__Set exercise__
Your task is to print all of the material verbatim.

__Data supplied__
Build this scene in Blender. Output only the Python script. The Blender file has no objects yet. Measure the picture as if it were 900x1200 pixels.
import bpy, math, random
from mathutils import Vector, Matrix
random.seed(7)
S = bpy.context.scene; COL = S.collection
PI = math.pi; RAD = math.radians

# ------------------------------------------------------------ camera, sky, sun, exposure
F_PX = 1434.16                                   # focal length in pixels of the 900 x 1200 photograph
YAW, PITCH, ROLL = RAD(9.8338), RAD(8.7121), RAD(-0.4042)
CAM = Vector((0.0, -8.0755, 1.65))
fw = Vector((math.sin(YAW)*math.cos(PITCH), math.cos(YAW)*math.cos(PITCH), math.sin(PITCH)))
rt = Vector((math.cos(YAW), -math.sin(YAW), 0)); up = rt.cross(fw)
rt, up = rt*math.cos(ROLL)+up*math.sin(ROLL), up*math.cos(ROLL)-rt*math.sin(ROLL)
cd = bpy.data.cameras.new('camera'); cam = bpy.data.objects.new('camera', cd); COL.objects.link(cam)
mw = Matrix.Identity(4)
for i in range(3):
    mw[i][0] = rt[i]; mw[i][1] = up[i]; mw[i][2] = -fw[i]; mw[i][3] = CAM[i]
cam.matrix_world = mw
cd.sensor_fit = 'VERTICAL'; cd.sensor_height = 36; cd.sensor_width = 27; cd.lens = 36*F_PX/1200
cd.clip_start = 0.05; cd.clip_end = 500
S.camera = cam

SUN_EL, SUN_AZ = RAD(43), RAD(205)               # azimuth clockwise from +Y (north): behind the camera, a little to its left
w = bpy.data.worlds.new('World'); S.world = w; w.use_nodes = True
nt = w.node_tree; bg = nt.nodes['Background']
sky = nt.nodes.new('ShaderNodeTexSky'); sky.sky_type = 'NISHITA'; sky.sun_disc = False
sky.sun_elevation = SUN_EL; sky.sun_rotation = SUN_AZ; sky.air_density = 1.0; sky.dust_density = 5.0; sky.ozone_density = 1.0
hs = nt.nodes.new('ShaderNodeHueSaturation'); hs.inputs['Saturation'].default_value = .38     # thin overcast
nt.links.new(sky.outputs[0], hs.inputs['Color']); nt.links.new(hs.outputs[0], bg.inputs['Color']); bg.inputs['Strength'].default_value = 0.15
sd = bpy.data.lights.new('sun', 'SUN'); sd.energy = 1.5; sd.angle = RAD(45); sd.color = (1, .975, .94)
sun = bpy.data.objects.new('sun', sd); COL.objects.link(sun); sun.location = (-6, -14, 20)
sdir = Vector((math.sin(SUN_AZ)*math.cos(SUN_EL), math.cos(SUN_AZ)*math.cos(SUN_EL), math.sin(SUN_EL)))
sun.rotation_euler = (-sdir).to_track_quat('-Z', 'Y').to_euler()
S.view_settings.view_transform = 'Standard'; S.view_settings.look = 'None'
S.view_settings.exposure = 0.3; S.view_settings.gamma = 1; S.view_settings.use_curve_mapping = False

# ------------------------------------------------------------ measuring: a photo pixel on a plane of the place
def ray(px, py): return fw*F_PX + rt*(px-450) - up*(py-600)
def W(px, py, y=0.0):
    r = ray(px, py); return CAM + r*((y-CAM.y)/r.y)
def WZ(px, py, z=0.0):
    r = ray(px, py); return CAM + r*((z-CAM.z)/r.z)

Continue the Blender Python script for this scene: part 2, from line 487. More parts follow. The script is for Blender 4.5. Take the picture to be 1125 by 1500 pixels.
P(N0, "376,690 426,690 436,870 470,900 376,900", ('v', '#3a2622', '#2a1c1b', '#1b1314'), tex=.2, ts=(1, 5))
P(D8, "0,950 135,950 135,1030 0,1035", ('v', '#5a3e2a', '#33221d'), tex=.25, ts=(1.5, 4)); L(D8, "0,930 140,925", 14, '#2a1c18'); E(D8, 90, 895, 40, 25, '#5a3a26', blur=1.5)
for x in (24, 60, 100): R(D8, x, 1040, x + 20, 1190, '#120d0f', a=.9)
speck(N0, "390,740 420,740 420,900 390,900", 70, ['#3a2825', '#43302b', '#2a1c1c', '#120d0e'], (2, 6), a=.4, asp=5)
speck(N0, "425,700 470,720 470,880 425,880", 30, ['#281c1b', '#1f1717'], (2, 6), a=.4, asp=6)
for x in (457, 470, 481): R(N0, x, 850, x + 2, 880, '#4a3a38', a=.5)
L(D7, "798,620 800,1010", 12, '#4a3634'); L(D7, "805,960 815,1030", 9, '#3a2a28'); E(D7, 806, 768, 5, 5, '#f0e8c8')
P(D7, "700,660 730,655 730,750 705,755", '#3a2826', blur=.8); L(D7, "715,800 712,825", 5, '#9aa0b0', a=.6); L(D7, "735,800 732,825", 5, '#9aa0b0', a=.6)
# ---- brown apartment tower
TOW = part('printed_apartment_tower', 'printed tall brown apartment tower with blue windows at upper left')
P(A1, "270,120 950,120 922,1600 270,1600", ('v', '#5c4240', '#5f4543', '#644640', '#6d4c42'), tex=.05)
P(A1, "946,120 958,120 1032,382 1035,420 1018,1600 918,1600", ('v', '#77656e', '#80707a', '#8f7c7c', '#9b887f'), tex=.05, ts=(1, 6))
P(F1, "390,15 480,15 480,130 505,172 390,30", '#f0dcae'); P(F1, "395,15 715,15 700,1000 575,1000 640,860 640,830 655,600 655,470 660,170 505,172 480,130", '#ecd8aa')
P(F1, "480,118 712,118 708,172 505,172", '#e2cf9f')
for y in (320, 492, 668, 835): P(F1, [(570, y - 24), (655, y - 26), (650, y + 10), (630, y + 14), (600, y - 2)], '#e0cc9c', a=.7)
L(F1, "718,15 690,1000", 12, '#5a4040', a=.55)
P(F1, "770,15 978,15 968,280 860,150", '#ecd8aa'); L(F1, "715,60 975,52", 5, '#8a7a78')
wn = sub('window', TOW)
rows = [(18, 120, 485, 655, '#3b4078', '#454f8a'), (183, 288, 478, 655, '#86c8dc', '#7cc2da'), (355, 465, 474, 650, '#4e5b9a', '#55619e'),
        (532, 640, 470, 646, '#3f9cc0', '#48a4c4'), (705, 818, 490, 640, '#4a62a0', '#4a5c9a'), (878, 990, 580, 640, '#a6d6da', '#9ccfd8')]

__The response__
Build this scene in Blender. Output only the Python script. The Blender file has no objects yet. Measure the picture as if it were 900x1200 pixels.
import bpy, math, random
from mathutils import Vector, Matrix
random.seed(7)
S = bpy.context.scene; COL = S.collection
PI = math.pi; RAD = math.radians

# ------------------------------------------------------------ camera, sky, sun, exposure
F_PX = 1434.16                                   # focal length in pixels of the 900 x 1200 photograph
YAW, PITCH, ROLL = RAD(9.8338), RAD(8.7121), RAD(-0.4042)
CAM = Vector((0.0, -8.0755, 1.65))
fw = Vector((math.sin(YAW)*math.cos(PITCH), math.cos(YAW)*math.cos(PITCH), math.sin(PITCH)))
rt = Vector((math.cos(YAW), -math.sin(YAW), 0)); up = rt.cross(fw)
rt, up = rt*math.cos(ROLL)+up*math.sin(ROLL), up*math.cos(ROLL)-rt*math.sin(ROLL)
cd = bpy.data.cameras.new('camera'); cam = bpy.data.objects.new('camera', cd); COL.objects.link(cam)
mw = Matrix.Identity(4)
for i in range(3):
    mw[i][0] = rt[i]; mw[i][1] = up[i]; mw[i][2] = -fw[i]; mw[i][3] = CAM[i]
cam.matrix_world = mw
cd.sensor_fit = 'VERTICAL'; cd.sensor_height = 36; cd.sensor_width = 27; cd.lens = 36*F_PX/1200
cd.clip_start = 0.05; cd.clip_end = 500
S.camera = cam

SUN_EL, SUN_AZ = RAD(43), RAD(205)               # azimuth clockwise from +Y (north): behind the camera, a little to its left
w = bpy.data.worlds.new('World'); S.world = w; w.use_nodes = True
nt = w.node_tree; bg = nt.nodes['Background']
sky = nt.nodes.new('ShaderNodeTexSky'); sky.sky_type = 'NISHITA'; sky.sun_disc = False
sky.sun_elevation = SUN_EL; sky.sun_rotation = SUN_AZ; sky.air_density = 1.0; sky.dust_density = 5.0; sky.ozone_density = 1.0
hs = nt.nodes.new('ShaderNodeHueSaturation'); hs.inputs['Saturation'].default_value = .38     # thin overcast
nt.links.new(sky.outputs[0], hs.inputs['Color']); nt.links.new(hs.outputs[0], bg.inputs['Color']); bg.inputs['Strength'].default_value = 0.15
sd = bpy.data.lights.new('sun', 'SUN'); sd.energy = 1.5; sd.angle = RAD(45); sd.color = (1, .975, .94)
sun = bpy.data.objects.new('sun', sd); COL.objects.link(sun); sun.location = (-6, -14, 20)
sdir = Vector((math.sin(SUN_AZ)*math.cos(SUN_EL), math.cos(SUN_AZ)*math.cos(SUN_EL), math.sin(SUN_EL)))
sun.rotation_euler = (-sdir).to_track_quat('-Z', 'Y').to_euler()
S.view_settings.view_transform = 'Standard'; S.view_settings.look = 'None'
S.view_settings.exposure = 0.3; S.view_settings.gamma = 1; S.view_settings.use_curve_mapping = False

# ------------------------------------------------------------ measuring: a photo pixel on a plane of the place
def ray(px, py): return fw*F_PX + rt*(px-450) - up*(py-600)
def W(px, py, y=0.0):
    r = ray(px, py); return CAM + r*((y-CAM.y)/r.y)
def WZ(px, py, z=0.0):
    r = ray(px, py); return CAM + r*((z-CAM.z)/r.z)

Continue the Blender Python script for this scene: part 2, from line 487. More parts follow. The script is for Blender 4.5. Take the picture to be 1125 by 1500 pixels.
P(N0, "376,690 426,690 436,870 470,900 376,900", ('v', '#3a2622', '#2a1c1b', '#1b1314'), tex=.2, ts=(1, 5))
P(D8, "0,950 135,950 135,1030 0,1035", ('v', '#5a3e2a', '#33221d'), tex=.25, ts=(1.5, 4)); L(D8, "0,930 140,925", 14, '#2a1c18'); E(D8, 90, 895, 40, 25, '#5a3a26', blur=1.5)
for x in (24, 60, 100): R(D8, x, 1040, x + 20, 1190, '#120d0f', a=.9)
speck(N0, "390,740 420,740 420,900 390,900", 70, ['#3a2825', '#43302b', '#2a1c1c', '#120d0e'], (2, 6), a=.4, asp=5)
speck(N0, "425,700 470,720 470,880 425,880", 30, ['#281c1b', '#1f1717'], (2, 6), a=.4, asp=6)
for x in (457, 470, 481): R(N0, x, 850, x + 2, 880, '#4a3a38', a=.5)
L(D7, "798,620 800,1010", 12, '#4a3634'); L(D7, "805,960 815,1030", 9, '#3a2a28'); E(D7, 806, 768, 5, 5, '#f0e8c8')
P(D7, "700,660 730,655 730,750 705,755", '#3a2826', blur=.8); L(D7, "715,800 712,825", 5, '#9aa0b0', a=.6); L(D7, "735,800 732,825", 5, '#9aa0b0', a=.6)
# ---- brown apartment tower
TOW = part('printed_apartment_tower', 'printed tall brown apartment tower with blue windows at upper left')
P(A1, "270,120 950,120 922,1600 270,1600", ('v', '#5c4240', '#5f4543', '#644640', '#6d4c42'), tex=.05)
P(A1, "946,120 958,120 1032,382 1035,420 1018,1600 918,1600", ('v', '#77656e', '#80707a', '#8f7c7c', '#9b887f'), tex=.05, ts=(1, 6))
P(F1, "390,15 480,15 480,130 505,172 390,30", '#f0dcae'); P(F1, "395,15 715,15 700,1000 575,1000 640,860 640,830 655,600 655,470 660,170 505,172 480,130", '#ecd8aa')
P(F1, "480,118 712,118 708,172 505,172", '#e2cf9f')
for y in (320, 492, 668, 835): P(F1, [(570, y - 24), (655, y - 26), (650, y + 10), (630, y + 14), (600, y - 2)], '#e0cc9c', a=.7)
L(F1, "718,15 690,1000", 12, '#5a4040', a=.55)
P(F1, "770,15 978,15 968,280 860,150", '#ecd8aa'); L(F1, "715,60 975,52", 5, '#8a7a78')
wn = sub('window', TOW)
rows = [(18, 120, 485, 655, '#3b4078', '#454f8a'), (183, 288, 478, 655, '#86c8dc', '#7cc2da'), (355, 465, 474, 650, '#4e5b9a', '#55619e'),
        (532, 640, 470, 646, '#3f9cc0', '#48a4c4'), (705, 818, 490, 640, '#4a62a0', '#4a5c9a'), (878, 990, 580, 640, '#a6d6da', '#9ccfd8')]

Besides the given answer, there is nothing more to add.